Whether you think the American Recovery and Reinvestment Act will help solve
environmental and healthcare problems or you see the act as an unnecessary
expansion of the federal government, you would probably rejoice in the
opportunity to make the government 10 percent, 20 percent, or even 30 percent
more efficient.

We have a chance to do just that with the economic stimulus package--but only if
we spend the $15 billion dollars designated for energy efficiency retrofits
wisely. The legislation includes $8.7 billion for energy retrofits and
conservation in federal and military buildings, and $6.3 billion for state and
local energy efficiency programs

To be clear, by increasing the efficiency of the government, I am not focusing
on the government's commitment to make federal buildings 25 percent more energy
efficient. I am referring to the government itself and how it can make its
workers more efficient through daylight retrofits.

Daylight retrofits replace artificial lighting with daylight and are a specific
type of energy retrofit. Examples include adding skylights and windows to dingy
offices, replacing old leaky windows with modern windows that admit more light
but less heat, adding sensors that turn down electric lights when there is
plenty of daylight, and replacing broken mini-blinds with awnings, light
reflectors, and modern shades.

These daylight retrofits cut artificial lighting use, which saves energy
directly. Also, lights produce heat; so turning lights off makes buildings
cooler, saving air conditioning energy.

More importantly, daylight and window views are proven to increase our
efficiency performing tasks. Studies show that daylight increases workplace
productivity by 6 to 15 percent, boosts student test scores by 7 to 26 percent,
and expands retail sales by up to 40 percent.

A blog we wrote earlier this year detailed how a daylight retrofit increased
weavers' productivity at a famous blanket making and commercial interior fabrics company.

Unfortunately, for over half a century, providing daylight to workers was
considered a luxury. Therefore many government buildings are dreary, lacking
natural light. This costs the government a lot of money: higher lighting and air
conditioning bills, and lower worker productivity.

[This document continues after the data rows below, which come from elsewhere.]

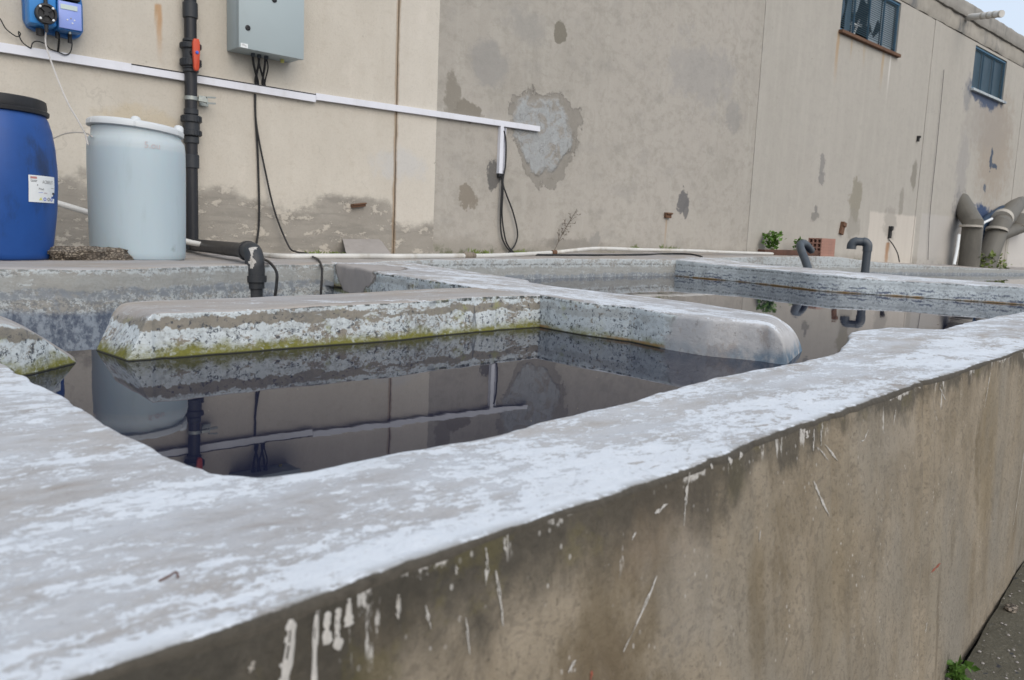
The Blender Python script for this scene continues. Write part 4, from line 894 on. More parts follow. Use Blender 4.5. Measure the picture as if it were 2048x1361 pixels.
# rain spout through the coping
p = at_y(1930, 36, WALL_Y); sp = thing('roof_spout', p, 'whitewashed rain spout sticking out of the roof edge', 'drain spout')
mb = MB(); pe = at_y(2004, 28, 6.55); d = (pe - p).normalized(); Ls = (pe - p).length + .35; path = [p - d * .35 + d * Ls * t for t in (0, .25, .5, .75, 1)]
mb.tube(path, .072, 14); mb.build('pipe', 'spout', sp)
for t in (.62, .74, .86, .98):
    mb = MB(); mb.tube([p - d * .35 + d * (Ls * t - .025), p - d * .35 + d * (Ls * t + .025)], .078, 14); mb.build('band', 'ring', sp)

# ------------------------------------------------------------------ wall equipment
def trunk(x0, z0, x1, z1, hgt, label, open_lid=False, dpt=.045):
    t = thing('cable_trunking', (x0, WALL_Y, z0), label, 'cable trunking', 'white cable trunking on the wall')
    a, b = Vector((x0, WALL_Y - dpt / 2, z0 - hgt / 2)), Vector((x1, WALL_Y - dpt / 2, z1 - hgt / 2))
    m_ = MB(); m_.bar(a, b, dpt - .012, hgt); m_.build('base', 'trunk', t, False, .002)
    off = Vector((0, -(dpt / 2), 0)); m_ = MB()
    if open_lid:
        xm = x0 + (x1 - x0) * .52; c = a + (b - a) * .52
        m_.bar(a + off, c + off, .012, hgt + .003); m_.bar(c + off, b + off + Vector((0, 0, -.014)), .012, hgt + .002)
    else: m_.bar(a + off, b + off, .012, hgt + .003)
    if open_lid:
        gap_shade = MB(); gap_shade.bar(c + Vector((0, -dpt / 2 - .001, hgt / 2 - .004)), b + Vector((0, -dpt / 2 - .001, hgt / 2 - .009)), .010, .011); gap_shade.build('slot', 'black', t, False)  # black strip painted as the shade in the gap of the sprung lid
    m_.build('lid', 'trunk', t, False, .002)
    return t
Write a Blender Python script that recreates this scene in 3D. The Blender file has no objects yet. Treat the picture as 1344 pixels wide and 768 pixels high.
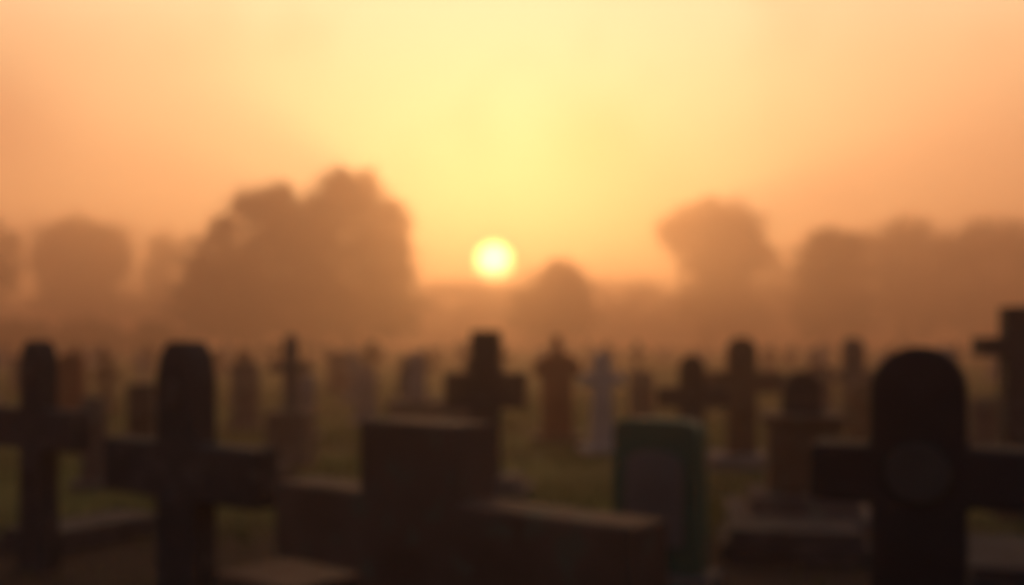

The energy retrofit stimulus money offers an opportunity to solve this problem.
Daylight retrofits can be conducted with simple off-the-shelf technology, making
them "shovel-ready." And while there are many types of retrofits that will save
energy and create jobs, only daylight retrofits will also increase the
efficiency of our government.

Erik Bonnett is an analyst on Rocky Mountain Institute's Built Environment Team, BET.